# START OF Dataset records

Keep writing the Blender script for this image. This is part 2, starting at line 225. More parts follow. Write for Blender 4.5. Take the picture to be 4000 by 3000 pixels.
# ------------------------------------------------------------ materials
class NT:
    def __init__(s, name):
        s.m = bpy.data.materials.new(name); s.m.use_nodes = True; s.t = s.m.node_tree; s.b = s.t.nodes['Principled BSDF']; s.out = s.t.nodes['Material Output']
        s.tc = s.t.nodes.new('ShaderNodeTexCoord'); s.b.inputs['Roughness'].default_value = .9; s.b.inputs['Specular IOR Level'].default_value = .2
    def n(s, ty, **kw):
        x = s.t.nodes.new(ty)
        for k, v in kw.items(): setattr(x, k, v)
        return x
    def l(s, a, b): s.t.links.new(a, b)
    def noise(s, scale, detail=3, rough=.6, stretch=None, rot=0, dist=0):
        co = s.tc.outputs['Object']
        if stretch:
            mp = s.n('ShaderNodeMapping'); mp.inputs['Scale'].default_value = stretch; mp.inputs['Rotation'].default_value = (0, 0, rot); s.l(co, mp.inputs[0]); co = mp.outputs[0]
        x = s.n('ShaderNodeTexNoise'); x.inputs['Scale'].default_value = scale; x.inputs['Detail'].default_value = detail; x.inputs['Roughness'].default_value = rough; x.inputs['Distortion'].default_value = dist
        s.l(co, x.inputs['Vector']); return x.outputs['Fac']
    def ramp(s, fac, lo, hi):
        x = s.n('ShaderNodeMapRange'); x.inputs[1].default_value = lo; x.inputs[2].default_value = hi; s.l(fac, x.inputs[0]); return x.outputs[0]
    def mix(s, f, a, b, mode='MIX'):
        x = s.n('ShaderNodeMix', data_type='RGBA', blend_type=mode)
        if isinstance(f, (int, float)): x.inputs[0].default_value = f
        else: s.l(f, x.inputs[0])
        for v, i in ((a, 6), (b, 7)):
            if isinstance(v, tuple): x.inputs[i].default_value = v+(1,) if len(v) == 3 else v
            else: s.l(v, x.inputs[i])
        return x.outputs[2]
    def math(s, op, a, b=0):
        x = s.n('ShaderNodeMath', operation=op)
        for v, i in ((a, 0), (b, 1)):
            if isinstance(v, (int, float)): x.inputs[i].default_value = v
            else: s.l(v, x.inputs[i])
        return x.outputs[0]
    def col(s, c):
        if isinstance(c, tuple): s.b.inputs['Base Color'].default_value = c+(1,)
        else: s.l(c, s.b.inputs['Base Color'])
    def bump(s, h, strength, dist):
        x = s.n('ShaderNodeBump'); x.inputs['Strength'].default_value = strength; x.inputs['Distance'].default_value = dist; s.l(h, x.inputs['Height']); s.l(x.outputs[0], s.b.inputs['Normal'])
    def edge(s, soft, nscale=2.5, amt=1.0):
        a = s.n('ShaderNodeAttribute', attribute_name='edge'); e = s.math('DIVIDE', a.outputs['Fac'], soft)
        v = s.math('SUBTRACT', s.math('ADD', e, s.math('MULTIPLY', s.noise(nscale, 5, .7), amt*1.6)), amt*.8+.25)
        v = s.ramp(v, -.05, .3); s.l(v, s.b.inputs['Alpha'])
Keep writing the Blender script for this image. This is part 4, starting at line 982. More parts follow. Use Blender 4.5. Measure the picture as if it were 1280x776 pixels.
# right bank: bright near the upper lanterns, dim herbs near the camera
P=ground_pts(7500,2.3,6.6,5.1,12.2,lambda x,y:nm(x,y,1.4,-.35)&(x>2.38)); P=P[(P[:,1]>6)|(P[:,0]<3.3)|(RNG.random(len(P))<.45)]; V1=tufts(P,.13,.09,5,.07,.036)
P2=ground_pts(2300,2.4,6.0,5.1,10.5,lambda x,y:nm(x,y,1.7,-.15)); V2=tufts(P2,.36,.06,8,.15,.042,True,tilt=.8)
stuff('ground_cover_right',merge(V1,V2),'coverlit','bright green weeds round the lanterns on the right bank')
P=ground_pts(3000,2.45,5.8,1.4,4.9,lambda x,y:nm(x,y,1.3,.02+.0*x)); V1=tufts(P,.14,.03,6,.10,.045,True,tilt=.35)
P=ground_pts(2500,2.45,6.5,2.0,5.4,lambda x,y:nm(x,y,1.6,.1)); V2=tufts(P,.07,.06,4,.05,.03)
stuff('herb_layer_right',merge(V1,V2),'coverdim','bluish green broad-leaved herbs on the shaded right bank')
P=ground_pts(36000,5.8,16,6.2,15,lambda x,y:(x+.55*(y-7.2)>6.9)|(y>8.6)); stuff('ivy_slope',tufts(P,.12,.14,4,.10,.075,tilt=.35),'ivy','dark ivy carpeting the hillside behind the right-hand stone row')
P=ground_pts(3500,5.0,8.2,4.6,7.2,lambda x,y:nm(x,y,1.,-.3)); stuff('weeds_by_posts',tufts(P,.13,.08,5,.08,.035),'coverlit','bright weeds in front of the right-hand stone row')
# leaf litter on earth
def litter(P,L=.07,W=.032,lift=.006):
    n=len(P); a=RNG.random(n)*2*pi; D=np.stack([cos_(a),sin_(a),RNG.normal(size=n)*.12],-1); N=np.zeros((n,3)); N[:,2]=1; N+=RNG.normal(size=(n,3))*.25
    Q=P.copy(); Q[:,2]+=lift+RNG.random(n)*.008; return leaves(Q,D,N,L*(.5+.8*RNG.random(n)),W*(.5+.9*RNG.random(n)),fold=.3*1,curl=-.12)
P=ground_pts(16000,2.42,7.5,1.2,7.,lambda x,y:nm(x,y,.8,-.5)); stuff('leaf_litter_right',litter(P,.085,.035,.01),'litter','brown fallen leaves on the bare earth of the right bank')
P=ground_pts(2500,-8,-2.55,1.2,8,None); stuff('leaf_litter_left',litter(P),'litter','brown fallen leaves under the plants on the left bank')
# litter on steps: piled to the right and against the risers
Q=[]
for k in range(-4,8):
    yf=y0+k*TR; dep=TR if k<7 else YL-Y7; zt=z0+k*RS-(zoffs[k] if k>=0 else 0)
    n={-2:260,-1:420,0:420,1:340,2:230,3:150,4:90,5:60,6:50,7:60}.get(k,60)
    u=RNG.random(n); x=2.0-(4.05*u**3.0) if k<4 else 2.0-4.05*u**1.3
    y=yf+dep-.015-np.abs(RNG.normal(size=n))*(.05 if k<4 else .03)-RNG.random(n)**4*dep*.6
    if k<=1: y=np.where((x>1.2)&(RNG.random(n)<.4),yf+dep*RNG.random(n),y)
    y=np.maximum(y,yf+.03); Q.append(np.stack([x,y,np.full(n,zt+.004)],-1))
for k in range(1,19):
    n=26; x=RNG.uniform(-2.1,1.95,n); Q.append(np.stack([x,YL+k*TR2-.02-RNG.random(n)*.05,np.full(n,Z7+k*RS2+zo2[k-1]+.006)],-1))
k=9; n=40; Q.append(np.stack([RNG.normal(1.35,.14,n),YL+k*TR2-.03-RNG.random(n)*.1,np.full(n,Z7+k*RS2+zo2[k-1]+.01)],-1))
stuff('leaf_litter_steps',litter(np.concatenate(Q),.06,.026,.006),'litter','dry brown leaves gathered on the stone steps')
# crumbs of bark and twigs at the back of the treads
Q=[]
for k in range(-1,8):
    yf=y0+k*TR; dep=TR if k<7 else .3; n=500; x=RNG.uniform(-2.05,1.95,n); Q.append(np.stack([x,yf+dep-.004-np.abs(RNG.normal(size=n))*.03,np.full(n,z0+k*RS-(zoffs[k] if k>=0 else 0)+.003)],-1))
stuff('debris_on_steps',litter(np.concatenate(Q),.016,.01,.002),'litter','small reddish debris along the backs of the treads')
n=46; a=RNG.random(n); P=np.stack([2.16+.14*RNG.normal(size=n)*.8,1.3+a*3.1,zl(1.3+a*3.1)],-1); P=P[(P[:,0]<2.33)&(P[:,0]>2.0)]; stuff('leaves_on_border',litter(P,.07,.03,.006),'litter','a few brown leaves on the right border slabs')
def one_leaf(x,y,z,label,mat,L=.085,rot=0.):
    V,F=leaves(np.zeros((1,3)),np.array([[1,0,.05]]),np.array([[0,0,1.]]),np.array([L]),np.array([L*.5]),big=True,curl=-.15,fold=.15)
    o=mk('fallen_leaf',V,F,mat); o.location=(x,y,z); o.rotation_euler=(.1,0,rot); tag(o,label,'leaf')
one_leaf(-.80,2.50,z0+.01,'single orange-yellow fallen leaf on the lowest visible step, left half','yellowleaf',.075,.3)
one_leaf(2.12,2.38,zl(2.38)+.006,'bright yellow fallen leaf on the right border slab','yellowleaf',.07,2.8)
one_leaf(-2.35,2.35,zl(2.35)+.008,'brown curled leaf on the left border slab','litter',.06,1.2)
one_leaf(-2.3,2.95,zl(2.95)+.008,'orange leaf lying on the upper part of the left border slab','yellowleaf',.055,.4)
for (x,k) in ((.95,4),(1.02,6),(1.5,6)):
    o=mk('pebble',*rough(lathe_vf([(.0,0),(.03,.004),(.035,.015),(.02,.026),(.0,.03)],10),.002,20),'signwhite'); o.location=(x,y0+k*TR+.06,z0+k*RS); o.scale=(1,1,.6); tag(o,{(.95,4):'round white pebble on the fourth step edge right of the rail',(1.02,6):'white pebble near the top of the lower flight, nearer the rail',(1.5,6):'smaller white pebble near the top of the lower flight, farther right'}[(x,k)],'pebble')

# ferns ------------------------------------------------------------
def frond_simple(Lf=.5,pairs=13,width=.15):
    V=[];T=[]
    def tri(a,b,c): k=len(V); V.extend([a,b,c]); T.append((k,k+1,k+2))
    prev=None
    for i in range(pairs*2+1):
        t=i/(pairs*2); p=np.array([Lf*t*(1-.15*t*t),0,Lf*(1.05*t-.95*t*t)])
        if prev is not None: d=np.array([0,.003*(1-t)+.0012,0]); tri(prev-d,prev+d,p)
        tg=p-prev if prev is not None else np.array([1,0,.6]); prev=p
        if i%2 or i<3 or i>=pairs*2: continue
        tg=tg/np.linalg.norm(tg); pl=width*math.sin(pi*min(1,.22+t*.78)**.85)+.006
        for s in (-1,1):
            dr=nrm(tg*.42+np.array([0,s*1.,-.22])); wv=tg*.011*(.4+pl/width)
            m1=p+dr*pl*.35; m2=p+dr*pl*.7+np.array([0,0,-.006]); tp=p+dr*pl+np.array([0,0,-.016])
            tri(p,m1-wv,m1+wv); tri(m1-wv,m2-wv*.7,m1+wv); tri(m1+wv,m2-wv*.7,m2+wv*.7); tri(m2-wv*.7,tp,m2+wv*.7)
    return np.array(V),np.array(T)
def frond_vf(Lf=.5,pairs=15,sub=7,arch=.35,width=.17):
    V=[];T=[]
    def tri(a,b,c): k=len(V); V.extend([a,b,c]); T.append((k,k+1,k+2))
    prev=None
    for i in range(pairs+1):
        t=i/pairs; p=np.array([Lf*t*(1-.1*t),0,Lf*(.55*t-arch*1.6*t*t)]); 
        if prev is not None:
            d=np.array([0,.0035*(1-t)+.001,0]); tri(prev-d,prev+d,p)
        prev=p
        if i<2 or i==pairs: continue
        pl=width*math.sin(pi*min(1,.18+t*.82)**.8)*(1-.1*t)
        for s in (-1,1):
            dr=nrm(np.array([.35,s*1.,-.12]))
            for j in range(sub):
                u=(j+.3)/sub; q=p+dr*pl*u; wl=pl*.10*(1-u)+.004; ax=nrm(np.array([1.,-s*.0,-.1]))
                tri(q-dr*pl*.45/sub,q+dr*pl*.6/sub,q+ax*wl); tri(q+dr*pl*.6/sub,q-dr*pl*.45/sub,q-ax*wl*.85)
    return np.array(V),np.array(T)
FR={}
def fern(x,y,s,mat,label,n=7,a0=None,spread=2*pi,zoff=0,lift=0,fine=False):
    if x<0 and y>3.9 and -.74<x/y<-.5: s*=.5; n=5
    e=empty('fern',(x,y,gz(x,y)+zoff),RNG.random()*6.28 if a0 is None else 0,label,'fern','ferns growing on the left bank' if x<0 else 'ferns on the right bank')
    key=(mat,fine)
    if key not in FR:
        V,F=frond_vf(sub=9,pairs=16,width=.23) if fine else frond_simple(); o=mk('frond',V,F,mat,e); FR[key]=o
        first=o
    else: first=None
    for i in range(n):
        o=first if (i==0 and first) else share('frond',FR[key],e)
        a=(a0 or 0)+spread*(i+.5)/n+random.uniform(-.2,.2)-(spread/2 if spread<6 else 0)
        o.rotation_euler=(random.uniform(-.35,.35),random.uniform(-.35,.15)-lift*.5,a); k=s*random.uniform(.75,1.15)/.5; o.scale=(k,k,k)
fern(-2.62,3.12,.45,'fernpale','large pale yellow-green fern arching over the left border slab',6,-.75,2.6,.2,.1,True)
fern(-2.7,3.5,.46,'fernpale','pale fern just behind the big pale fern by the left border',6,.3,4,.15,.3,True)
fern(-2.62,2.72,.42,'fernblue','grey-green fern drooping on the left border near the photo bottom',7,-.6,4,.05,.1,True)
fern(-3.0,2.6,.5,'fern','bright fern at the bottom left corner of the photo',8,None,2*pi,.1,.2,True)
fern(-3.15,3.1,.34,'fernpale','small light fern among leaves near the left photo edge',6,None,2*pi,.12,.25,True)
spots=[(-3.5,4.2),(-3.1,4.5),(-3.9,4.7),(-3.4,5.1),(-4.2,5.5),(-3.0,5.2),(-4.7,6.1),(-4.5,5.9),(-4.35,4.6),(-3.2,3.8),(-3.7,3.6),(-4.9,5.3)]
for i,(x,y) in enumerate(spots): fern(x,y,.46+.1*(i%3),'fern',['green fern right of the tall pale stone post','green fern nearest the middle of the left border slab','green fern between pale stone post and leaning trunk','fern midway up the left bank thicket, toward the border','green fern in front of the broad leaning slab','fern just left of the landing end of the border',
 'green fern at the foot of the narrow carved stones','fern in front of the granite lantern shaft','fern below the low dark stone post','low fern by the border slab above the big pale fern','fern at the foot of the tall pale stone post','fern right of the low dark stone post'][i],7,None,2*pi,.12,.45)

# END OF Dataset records

• _Challenge_: Among the records above, how many lines carry the string "starting"? Reply with the number alone.

• _Written solution_: 2